Étudier l’action des différents milieux, aux différentes époques de la guerre, sur la naissance, la diffusion, les transformations des récits paraît une des tâches les plus importantes qui s’offrent aujourd’hui aux personnes curieuses de psychologie collective. La guerre de position a eu ses fausses nouvelles ; la guerre de mouvement a eu les siennes, qui n’étaient sans doute pas du même type. Les erreurs de l’arrière et celles du front ne furent point pareilles. Dans chacune des armées alliées ou ennemies un folklore particulier s’épanouit. On vit, il est vrai, quelques légendes douées d’une vitalité très forte traverser les groupes sociaux les plus divers ; mais à chaque passage elles se coloraient de teintes nouvelles. Rien ne serait plus instructif que de les suivre dans leurs pérégrinations. Parmi elles, les plus remarquables peut-être furent celles qui s’attachèrent à certains individus, que leurs actes ou leur situation rendaient particulièrement propres à frapper l’imagination commune. Autour de ces figures, chargées aux yeux de la foule les unes de gloire et les autres d’opprobre, une prodigieuse floraison de représentations presque mythiques se développa. Le kronprinz par exemple eut son cycle, en Allemagne, semble-t-il, aussi bien qu’en France. Qui écrira la vie légendaire du kronprinz allemand [2] ?
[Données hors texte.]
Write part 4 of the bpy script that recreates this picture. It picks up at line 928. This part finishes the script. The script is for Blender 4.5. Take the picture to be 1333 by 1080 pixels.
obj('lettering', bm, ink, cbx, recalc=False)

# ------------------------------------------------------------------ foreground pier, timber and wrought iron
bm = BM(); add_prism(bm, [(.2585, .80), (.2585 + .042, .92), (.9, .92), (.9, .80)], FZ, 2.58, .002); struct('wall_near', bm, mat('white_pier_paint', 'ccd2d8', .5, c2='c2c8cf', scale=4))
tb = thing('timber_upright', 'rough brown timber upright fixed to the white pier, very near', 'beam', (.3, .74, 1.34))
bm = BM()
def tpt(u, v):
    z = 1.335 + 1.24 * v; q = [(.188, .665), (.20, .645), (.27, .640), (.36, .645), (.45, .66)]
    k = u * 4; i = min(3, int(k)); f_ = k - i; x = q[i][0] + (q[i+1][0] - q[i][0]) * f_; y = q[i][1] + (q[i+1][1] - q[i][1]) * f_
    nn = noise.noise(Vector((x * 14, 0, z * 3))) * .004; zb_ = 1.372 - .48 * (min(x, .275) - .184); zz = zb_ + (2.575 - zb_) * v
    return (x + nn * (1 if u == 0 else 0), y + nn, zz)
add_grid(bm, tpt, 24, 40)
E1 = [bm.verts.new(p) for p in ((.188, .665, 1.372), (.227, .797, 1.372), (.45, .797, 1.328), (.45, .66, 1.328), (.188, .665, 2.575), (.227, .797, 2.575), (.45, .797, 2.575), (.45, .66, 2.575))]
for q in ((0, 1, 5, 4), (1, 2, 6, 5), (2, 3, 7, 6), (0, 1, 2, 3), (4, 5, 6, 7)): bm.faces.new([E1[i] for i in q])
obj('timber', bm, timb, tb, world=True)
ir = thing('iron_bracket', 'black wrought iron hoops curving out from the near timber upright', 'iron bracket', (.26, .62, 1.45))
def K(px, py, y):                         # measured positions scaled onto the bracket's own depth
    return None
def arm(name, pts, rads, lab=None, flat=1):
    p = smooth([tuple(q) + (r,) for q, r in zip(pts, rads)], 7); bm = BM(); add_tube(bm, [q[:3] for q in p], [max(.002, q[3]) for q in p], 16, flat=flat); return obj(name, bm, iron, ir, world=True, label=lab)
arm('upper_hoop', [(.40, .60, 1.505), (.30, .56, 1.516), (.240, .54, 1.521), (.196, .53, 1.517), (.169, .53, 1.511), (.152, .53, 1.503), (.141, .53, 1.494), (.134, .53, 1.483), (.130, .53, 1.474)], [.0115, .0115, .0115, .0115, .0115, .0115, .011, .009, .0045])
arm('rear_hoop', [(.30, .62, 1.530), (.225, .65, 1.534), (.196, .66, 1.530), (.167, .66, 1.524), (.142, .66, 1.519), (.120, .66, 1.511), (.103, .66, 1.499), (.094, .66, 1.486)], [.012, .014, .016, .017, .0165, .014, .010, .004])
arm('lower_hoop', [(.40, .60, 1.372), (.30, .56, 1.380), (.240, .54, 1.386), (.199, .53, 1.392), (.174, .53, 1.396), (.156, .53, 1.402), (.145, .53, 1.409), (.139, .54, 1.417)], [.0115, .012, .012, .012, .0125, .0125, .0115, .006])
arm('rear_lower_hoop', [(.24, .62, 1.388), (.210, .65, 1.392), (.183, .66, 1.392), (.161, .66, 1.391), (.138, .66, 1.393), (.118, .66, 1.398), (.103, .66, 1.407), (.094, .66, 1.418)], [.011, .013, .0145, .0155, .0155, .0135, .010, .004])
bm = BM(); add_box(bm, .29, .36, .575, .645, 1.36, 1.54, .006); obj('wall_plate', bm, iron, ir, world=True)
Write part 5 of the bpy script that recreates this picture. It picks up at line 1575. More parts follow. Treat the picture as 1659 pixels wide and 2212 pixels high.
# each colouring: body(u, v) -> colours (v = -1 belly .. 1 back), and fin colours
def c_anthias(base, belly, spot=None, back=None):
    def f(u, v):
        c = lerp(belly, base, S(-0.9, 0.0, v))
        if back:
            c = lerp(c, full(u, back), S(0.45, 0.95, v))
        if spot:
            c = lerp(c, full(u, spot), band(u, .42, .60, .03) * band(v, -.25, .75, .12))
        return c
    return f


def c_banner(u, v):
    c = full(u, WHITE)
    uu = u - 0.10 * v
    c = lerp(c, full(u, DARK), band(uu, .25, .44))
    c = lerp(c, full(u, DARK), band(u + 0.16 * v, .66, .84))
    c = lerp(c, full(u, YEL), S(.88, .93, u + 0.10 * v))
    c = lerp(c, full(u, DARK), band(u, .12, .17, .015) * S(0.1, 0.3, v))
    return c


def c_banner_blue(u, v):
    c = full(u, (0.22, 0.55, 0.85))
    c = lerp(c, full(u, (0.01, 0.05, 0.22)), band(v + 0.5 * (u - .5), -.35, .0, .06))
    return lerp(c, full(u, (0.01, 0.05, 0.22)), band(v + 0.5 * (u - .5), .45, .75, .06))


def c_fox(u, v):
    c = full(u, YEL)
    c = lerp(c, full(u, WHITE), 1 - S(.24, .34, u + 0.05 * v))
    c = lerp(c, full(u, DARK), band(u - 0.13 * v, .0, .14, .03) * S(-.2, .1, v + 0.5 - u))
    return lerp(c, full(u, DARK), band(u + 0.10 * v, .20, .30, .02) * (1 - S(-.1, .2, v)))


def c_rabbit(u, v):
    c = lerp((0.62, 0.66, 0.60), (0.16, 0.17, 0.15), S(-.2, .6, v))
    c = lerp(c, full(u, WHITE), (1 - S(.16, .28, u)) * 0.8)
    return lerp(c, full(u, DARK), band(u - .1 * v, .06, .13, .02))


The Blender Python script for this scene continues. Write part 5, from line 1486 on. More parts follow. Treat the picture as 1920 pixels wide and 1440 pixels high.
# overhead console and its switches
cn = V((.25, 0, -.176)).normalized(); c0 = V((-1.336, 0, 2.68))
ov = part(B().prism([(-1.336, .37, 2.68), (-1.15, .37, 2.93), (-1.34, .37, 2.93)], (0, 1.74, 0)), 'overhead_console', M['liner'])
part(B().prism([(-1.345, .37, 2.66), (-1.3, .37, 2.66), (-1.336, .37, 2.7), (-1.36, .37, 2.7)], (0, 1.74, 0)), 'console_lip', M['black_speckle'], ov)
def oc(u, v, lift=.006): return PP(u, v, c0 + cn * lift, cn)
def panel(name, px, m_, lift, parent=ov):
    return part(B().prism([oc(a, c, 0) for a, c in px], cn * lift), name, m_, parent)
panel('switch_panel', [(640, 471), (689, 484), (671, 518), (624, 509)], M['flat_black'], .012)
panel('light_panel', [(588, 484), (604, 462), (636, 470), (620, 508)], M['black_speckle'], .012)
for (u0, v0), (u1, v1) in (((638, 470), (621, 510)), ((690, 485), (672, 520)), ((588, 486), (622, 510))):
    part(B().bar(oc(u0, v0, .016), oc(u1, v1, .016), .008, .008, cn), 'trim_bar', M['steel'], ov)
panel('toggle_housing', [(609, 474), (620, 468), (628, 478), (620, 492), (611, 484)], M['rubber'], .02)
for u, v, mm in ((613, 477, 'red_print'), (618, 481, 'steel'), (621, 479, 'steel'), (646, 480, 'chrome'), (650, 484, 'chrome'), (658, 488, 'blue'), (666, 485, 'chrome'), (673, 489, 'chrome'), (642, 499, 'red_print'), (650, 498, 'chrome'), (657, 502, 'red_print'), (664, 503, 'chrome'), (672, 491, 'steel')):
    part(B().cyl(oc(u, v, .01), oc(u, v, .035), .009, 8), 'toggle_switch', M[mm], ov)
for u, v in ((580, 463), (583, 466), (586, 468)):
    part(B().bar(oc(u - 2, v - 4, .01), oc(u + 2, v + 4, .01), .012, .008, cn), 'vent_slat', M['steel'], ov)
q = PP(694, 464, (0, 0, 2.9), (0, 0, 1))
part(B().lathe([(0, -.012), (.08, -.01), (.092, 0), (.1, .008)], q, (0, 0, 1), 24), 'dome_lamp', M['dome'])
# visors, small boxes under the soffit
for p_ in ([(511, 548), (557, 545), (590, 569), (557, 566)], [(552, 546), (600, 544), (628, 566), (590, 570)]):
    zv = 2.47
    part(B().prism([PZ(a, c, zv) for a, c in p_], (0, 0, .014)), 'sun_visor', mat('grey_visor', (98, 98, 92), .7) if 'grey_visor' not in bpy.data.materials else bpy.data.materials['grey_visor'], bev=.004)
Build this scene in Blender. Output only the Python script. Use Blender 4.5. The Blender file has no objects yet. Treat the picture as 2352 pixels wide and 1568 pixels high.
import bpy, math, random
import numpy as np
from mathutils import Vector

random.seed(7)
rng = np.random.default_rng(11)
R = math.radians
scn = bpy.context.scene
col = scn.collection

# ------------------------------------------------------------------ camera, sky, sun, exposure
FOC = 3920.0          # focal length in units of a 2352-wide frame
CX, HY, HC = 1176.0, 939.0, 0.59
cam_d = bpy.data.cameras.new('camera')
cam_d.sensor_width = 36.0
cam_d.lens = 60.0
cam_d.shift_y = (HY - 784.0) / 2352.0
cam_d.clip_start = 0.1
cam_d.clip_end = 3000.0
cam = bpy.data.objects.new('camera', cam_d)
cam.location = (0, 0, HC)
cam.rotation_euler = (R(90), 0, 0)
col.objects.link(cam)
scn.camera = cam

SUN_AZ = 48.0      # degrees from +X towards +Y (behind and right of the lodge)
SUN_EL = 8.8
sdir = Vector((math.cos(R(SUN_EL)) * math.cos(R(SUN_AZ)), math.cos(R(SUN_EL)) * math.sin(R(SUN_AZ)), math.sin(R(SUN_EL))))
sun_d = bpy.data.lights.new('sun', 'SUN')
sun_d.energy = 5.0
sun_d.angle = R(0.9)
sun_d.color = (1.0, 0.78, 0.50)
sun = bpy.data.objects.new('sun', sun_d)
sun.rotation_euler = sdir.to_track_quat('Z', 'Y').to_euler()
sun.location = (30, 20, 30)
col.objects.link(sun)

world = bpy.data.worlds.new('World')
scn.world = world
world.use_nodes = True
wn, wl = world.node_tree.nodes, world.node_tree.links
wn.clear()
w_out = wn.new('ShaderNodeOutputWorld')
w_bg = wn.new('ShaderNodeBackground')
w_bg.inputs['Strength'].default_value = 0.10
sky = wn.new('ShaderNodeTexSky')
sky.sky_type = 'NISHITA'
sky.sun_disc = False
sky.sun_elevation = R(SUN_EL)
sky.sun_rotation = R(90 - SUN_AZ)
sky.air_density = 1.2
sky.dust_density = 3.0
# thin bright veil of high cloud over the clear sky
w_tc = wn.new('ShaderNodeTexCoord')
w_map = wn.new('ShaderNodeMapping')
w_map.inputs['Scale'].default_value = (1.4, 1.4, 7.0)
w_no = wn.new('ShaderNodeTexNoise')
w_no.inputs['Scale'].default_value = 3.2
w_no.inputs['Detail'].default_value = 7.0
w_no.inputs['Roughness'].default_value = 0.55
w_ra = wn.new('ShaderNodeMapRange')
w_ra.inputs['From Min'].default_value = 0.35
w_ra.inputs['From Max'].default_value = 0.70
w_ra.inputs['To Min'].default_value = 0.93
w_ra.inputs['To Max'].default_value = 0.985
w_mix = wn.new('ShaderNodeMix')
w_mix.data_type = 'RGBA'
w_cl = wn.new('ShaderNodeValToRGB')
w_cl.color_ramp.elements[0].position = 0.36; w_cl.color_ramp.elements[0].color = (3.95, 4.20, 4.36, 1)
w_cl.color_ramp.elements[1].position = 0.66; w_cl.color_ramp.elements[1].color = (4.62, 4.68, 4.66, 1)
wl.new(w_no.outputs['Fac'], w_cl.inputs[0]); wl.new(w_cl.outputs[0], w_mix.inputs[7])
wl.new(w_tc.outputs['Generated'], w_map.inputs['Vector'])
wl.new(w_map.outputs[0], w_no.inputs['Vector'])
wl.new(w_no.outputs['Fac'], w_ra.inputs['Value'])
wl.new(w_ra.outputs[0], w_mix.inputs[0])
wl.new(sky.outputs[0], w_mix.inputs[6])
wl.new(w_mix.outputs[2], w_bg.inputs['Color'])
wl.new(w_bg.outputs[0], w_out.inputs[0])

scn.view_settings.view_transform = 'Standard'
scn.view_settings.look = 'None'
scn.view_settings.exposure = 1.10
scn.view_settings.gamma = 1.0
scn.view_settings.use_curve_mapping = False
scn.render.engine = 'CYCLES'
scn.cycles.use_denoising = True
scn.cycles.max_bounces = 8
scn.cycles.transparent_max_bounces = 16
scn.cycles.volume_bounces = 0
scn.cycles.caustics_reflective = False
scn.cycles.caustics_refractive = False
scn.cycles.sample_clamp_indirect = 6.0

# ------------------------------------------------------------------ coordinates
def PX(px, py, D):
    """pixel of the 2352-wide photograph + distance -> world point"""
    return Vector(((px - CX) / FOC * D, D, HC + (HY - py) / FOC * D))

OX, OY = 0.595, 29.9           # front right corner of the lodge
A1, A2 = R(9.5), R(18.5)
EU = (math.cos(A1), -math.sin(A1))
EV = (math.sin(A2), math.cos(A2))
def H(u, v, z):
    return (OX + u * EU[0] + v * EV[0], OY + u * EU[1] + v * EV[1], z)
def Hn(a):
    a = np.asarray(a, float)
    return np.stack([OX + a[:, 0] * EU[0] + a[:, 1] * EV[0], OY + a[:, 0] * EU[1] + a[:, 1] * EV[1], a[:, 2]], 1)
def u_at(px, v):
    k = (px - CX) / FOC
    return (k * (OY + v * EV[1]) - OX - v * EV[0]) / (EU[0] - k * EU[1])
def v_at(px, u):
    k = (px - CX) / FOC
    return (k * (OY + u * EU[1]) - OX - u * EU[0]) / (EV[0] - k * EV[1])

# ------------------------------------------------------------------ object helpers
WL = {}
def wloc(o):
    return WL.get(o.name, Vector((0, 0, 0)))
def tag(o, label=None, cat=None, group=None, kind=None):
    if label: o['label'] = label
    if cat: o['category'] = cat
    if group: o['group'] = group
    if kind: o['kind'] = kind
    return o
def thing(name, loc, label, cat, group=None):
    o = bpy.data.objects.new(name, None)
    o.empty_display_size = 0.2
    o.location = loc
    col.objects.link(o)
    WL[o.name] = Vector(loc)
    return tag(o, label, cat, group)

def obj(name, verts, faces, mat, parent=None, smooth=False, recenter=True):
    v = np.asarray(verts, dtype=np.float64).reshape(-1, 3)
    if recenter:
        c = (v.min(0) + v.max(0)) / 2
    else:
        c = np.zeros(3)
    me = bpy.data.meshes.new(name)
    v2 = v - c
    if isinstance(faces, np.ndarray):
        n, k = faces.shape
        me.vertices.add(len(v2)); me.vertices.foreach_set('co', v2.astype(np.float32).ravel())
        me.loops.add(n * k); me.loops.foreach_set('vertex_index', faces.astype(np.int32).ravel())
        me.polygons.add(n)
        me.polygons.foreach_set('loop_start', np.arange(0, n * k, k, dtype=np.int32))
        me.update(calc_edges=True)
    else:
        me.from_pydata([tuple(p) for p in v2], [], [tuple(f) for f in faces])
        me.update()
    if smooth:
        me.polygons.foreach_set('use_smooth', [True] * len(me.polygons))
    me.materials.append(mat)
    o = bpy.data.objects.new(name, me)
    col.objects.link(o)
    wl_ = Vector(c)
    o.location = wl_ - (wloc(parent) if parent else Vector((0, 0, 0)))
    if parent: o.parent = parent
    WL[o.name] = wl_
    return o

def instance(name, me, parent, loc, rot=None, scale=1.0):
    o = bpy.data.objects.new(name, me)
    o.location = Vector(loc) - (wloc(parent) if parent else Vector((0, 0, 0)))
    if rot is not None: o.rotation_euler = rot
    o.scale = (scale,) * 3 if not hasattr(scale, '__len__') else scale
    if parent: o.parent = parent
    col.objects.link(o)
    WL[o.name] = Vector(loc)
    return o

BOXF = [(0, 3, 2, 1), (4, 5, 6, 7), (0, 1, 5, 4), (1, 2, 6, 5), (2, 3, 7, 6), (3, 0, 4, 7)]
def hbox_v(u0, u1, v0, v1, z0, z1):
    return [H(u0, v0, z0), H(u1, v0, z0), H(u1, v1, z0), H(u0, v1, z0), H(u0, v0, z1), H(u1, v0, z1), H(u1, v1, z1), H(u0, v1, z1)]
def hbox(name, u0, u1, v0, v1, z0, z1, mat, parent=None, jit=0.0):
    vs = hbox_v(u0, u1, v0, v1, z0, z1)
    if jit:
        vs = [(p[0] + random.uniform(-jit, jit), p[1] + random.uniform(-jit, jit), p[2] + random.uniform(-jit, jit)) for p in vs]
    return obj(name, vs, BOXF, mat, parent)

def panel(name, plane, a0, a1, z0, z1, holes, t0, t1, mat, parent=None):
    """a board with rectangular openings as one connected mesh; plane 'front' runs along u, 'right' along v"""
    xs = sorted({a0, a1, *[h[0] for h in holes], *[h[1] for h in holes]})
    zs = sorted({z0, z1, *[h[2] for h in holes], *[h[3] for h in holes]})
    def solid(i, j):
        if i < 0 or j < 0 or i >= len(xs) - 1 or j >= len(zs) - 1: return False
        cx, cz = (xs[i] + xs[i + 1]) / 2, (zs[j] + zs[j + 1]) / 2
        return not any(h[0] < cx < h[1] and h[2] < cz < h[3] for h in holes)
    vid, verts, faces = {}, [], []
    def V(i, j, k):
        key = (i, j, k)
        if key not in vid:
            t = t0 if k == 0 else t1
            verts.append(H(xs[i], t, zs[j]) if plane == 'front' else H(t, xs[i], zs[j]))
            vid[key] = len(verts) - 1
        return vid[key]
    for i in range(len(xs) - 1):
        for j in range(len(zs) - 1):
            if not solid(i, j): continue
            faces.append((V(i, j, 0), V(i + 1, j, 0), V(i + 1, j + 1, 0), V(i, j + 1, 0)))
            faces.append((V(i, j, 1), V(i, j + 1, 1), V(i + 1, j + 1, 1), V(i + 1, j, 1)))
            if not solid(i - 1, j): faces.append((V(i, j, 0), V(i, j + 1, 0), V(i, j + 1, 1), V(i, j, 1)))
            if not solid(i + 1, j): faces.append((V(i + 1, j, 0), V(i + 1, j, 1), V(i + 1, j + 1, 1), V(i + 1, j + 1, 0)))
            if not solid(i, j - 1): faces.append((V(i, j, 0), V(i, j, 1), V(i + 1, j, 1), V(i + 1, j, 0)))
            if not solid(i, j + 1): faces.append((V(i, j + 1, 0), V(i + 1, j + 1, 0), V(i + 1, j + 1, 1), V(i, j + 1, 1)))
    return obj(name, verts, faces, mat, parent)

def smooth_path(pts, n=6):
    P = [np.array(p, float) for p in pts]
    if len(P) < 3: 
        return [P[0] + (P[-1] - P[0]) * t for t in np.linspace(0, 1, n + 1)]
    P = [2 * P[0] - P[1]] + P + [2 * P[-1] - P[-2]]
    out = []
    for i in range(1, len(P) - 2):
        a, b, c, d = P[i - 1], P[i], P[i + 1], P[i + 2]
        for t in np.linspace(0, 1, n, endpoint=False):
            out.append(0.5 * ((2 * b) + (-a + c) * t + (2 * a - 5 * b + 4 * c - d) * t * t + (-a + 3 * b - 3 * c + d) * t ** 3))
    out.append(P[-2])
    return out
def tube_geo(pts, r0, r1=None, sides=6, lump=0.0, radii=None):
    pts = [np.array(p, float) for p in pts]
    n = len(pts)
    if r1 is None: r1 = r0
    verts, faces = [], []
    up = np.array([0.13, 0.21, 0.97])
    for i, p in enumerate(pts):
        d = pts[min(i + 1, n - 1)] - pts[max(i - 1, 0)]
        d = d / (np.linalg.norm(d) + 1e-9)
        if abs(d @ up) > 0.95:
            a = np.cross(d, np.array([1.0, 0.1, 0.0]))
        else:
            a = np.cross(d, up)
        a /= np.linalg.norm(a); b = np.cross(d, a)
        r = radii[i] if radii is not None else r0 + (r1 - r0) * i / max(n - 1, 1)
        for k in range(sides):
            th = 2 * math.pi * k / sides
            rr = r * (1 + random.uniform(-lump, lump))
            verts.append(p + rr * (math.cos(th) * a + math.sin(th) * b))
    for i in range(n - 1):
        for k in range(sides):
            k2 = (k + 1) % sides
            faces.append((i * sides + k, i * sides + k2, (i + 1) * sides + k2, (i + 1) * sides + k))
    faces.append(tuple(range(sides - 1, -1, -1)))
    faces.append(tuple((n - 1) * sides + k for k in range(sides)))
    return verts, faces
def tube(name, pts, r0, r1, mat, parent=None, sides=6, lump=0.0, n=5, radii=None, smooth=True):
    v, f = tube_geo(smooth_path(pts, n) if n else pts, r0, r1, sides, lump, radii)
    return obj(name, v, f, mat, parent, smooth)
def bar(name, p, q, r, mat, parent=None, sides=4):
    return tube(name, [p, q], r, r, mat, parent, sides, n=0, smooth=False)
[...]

Mais pour l’instant la besogne la plus urgente est de recueillir les matériaux. Il est temps d’ouvrir une enquête sérieuse sur les fausses nouvelles de la guerre ; car les quatre années terribles reculent déjà dans le passé et, plus tôt qu’on ne croit, les générations qui les ont vécues vont peu à peu commencer à disparaître.

  1. Ou si l’on tient quelquefois ses dires pour suspects, ce doute est aussi absurde et dépourvu de méthode que la foi la plus aveugle. Ainsi, au front, on voyait le même homme, alternativement, accepter bouche bée les récits les plus fantaisistes ou repousser avec mépris les vérités les plus solidement établies ; le scepticisme n’y était guère qu’une forme de la crédulité.
  2. Cf. les indications sur quelques questions à traiter données par C. Jullian dans une note intitulée : Folklore en temps de guerre, Revue des études anciennes, XVII (1915), p. 73. Voir aussi, sur le folklore militaire, un questionnaire dressé par le professeur suisse E. Hoffmann Krayer et reproduit dans la Revue des Traditions populaires, XXX, 1915, p. 107. On trouvera quelques indications sur les fausses nouvelles allemandes dans A. Pingaud, La Guerre vue par les combattants allemands, Revue des Deux-Mondes, 1916, 15 décembre ; cf. Dauzat, loc. cit., p. 103.